| WHAT IS REQUIRED |
Copy each line of the entries that contains the word "writing".

| DATA TO USE |

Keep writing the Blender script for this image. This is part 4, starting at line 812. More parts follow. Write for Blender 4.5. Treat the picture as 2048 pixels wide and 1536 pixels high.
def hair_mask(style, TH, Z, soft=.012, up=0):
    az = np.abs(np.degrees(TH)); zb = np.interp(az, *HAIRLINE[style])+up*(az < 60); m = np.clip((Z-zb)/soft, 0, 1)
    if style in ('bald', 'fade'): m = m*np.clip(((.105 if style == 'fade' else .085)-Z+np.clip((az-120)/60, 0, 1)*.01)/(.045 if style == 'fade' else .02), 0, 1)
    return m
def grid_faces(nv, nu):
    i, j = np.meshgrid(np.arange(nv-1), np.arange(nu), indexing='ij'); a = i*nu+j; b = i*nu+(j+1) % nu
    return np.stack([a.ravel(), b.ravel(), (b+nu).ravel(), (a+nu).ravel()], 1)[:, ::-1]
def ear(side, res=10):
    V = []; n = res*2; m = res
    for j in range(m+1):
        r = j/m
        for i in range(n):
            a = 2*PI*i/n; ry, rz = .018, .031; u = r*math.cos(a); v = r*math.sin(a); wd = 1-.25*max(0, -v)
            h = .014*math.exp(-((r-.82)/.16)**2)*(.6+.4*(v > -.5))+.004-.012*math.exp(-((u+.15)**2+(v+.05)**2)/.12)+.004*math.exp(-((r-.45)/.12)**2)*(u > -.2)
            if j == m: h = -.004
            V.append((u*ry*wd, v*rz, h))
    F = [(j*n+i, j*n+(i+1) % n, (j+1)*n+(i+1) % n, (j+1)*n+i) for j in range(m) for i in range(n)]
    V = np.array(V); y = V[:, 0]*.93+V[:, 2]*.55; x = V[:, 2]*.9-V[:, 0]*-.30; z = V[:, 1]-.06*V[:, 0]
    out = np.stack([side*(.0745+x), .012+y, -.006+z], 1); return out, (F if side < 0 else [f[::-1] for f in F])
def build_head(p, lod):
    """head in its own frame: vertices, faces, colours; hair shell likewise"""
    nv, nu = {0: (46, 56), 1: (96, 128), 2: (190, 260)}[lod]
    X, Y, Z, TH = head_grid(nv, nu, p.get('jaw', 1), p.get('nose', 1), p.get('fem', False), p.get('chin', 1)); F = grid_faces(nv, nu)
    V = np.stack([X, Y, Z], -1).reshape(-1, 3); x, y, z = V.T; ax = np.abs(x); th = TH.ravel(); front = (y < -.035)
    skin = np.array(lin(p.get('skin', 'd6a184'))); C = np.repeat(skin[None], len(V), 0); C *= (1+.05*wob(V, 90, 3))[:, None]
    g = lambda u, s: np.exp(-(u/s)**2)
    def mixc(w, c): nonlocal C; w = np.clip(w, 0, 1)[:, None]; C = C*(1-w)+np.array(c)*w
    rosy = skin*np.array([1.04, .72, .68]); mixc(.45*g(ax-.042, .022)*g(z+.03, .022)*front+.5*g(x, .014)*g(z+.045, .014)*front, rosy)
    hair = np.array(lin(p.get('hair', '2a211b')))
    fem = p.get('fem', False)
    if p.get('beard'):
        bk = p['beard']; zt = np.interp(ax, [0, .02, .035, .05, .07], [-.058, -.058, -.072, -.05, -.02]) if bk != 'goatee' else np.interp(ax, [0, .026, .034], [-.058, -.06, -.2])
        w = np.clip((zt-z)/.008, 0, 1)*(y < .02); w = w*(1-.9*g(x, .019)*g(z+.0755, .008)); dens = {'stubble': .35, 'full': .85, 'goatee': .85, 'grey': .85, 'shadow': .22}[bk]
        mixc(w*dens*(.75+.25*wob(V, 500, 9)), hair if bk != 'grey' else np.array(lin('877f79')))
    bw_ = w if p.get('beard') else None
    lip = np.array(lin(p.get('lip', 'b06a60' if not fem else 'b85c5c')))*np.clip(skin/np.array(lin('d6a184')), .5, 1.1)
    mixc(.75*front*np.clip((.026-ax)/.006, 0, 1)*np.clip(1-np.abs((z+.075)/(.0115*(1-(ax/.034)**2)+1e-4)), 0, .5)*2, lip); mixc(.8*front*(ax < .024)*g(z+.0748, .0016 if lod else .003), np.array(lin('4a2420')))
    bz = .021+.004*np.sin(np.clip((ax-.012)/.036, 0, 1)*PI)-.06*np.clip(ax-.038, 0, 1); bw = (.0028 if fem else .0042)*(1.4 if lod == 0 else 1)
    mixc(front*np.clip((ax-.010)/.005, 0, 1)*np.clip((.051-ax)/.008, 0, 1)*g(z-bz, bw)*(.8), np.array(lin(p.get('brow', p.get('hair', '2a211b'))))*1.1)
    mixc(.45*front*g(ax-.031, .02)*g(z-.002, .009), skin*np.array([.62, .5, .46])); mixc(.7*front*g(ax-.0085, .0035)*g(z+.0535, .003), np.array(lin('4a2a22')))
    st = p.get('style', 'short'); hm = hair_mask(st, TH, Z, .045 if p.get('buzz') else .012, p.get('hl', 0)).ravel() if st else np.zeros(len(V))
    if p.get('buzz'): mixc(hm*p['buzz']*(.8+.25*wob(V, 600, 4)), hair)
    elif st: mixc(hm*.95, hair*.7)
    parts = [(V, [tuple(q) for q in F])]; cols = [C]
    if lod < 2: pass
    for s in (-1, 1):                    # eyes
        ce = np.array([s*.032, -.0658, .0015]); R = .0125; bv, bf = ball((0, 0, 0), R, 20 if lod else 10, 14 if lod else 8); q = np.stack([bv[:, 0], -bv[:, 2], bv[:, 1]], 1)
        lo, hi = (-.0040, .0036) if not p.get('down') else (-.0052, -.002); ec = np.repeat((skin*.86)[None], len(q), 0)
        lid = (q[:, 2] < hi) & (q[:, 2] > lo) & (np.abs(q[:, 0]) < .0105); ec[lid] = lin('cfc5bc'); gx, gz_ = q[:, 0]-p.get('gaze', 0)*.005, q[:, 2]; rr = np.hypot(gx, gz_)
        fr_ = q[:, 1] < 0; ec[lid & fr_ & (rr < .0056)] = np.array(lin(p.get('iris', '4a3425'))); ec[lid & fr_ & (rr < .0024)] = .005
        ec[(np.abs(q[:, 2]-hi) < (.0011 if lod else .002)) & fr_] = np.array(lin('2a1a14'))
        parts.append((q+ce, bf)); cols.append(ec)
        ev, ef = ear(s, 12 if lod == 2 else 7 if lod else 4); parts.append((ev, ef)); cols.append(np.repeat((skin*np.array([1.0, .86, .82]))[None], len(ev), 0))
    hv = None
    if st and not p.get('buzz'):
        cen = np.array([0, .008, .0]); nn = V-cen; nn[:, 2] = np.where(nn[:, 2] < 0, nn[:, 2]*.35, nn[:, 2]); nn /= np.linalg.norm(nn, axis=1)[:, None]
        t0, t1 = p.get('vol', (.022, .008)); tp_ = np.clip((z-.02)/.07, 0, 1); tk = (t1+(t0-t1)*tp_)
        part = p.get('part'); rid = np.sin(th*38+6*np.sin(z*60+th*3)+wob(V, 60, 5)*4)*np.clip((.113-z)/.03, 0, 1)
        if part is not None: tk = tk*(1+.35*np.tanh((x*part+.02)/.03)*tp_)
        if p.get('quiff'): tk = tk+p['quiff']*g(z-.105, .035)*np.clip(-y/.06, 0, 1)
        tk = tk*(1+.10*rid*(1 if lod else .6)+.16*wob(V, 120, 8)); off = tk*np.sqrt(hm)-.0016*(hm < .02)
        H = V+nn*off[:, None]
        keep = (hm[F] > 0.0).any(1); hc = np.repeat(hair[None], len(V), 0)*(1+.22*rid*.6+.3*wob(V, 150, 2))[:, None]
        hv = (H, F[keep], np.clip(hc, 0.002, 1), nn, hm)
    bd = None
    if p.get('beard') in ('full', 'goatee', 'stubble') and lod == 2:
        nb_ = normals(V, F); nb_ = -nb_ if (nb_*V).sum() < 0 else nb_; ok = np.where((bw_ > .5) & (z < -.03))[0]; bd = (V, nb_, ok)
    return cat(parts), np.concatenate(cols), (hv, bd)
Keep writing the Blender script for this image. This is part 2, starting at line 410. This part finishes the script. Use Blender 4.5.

| ANSWER TO THE TASK |
Keep writing the Blender script for this image. This is part 4, starting at line 812. More parts follow. Write for Blender 4.5. Treat the picture as 2048 pixels wide and 1536 pixels high.
Keep writing the Blender script for this image. This is part 2, starting at line 410. This part finishes the script. Use Blender 4.5.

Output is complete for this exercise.